Ce qui est arrivé aux évêques du Congo est regrettable. Il est clair que nos pasteurs sont mus par une bonne intention, celle de mettre la lumière sur une question qui chauffe les esprits: l’attribution des terres agricoles congolaises au Rwanda. Mais, ils s’y sont mal pris. Après n’avoir écouté qu’un seul son de cloche, celui du gouvernement, ils se sont précipités à tirer une conclusion, mettant ainsi le feu aux poudres.
Le gouvernement ne les a pas trompés, mais il s’est servi de leur candeur. Les hommes d’Eglise sont loin de s’imaginer que la politique est l’une des sciences humaines la plus inexacte, celle qui donne la liberté d’influencer ou de catalyser, pour aboutir au résultat escompté. Pourtant, il y a bien des associations ou O.n.gs proches de l’Eglise qui auraient pu éclairer la lanterne de nos leaders religieux, pour éviter la cacophonie dans laquelle ils sont tombés. Il leur fallait simplement les appeler et les écouter. Nous pensons par exemple à la Commission justice et paix. Nous sommes convaincus qu’avec leur éclairage, ils auraient pu agir conformément à ce qu’on n’attend d’eux: la parole sage qui appelle tout le monde, gouvernants et citoyens, à l’effort.
Le peuple congolais n’est pas xénophobe. Il y a des communautés étrangères qui se sentent bien intégrées au Congo depuis des décennies. L’arrondissement de Poto-Poto offre le meilleur exemple du vivre-ensemble panafricain, dans une harmonie sociale qui permet à tous de s’épanouir.
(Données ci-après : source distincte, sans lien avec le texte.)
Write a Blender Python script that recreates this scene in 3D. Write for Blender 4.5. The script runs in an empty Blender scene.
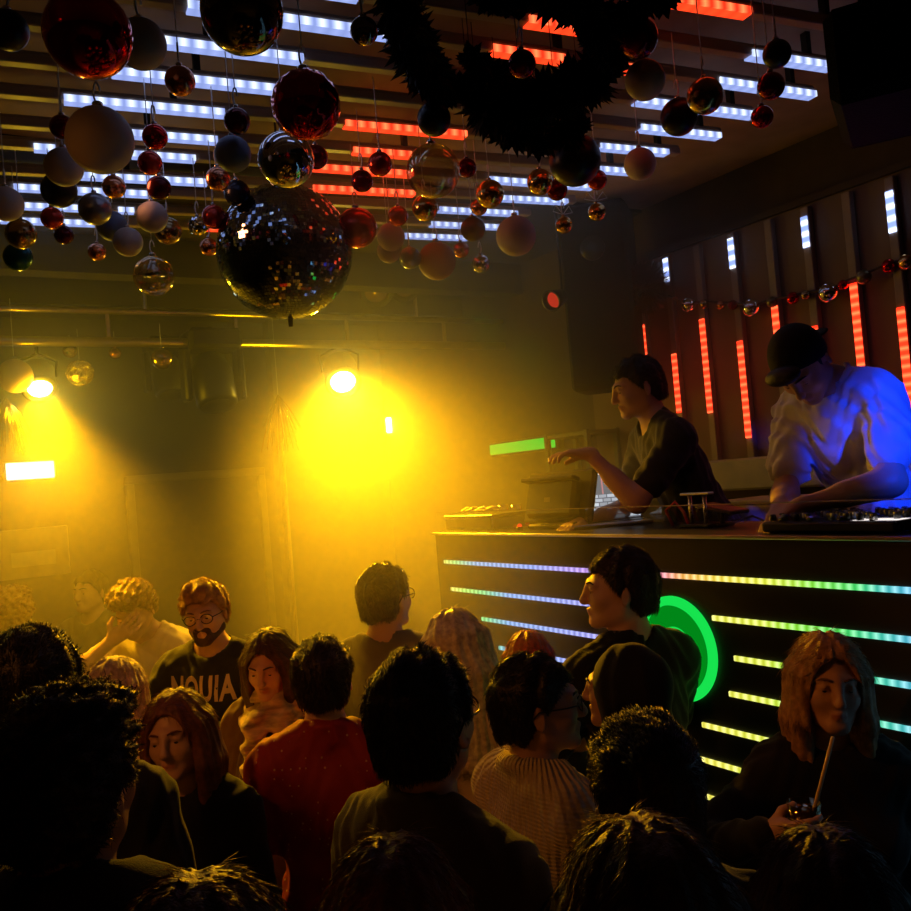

Au regard de l’évolution du débat, tout le monde sait dorénavant que si le peuple congolais s’oppose à l’attribution de terres agricoles à nos amis rwandais, c’est en raison de la guerre dans la Province du Nord-Kivu, à l’Est de la RD Congo, avec ses images horribles de massacres de populations, de femmes violées, etc. Le Rwanda est accusé par les Nations unies et les puissances internationales, de soutenir la rébellion du M23 responsables, pour l’essentiel, de ces massacres. Et même si le Rwanda rejette ces accusations, tant que la guerre ne cesse pas dans le Nord-Kivu, il continuera à faire face à cette accusation. Les Congolais ne veulent pas se retrouver un jour dans la peau de complices des Rwandais, parce que, pendant qu’on massacre à l’Est de la RD Congo, au lieu d’éteindre le feu, ils auront choisi de ne s’intéresser qu’à la coopération bilatérale avec le Rwanda. Ne dit-on pas que «quand la case de ton voisin brûle, hâte-toi de l’aider à éteindre le feu, de peur que celui-ci ne s’attaque à la tienne»? Et oui, ce qui arrive aux autres est susceptible d’arriver à chacun de nous, car ça n’arrive pas qu’aux autres.
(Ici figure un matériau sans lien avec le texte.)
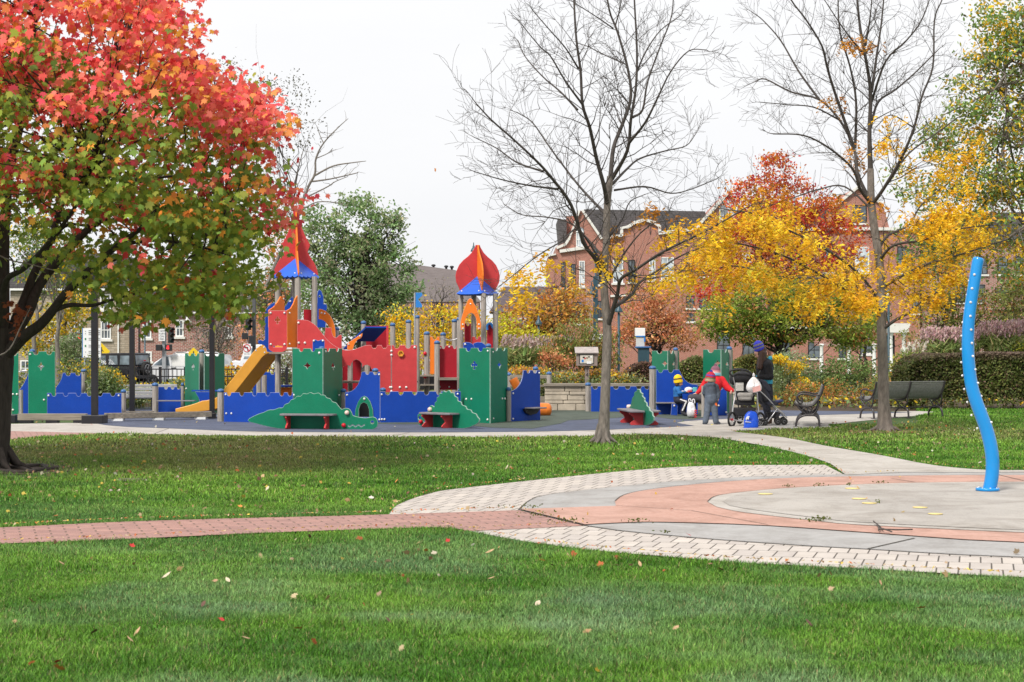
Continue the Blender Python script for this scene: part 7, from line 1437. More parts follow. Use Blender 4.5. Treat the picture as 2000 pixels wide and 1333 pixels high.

Le peuple congolais s’oppose aussi à cette attribution, en raison de la politique du gouvernement qui n’appuie pas les jeunes à se lancer dans le domaine agricole. Et ceux-ci ne cessent de répéter que le Congo n’a pas besoin d’aller chercher des agriculteurs ailleurs. Il suffit de mettre en place des mesures incitatives, pour booster la production agricole de manière à combler le marché intérieur en divers produits de consommation courante. Aujourd’hui, le Congo importe des aliments courants qu’il peut produire comme l’ognon, la tomate, le piment, etc, alors que 2% seulement des terres agricoles sont cultivées.
En s’intéressant à cette brûlante question de terres agricoles, les évêques ont voulu rendre un service national d’apaisement. Contre toute attente, ils se retrouvent dans le rôle de pyromane. Que devrait faire le gouvernement et le parlement dans ces conditions? La coopération avec le Rwanda est importante. Seulement, il faut en retirer les sujets qui fâchent. Tenir compte de l’opinion en matière de gouvernance publique, est démocratique.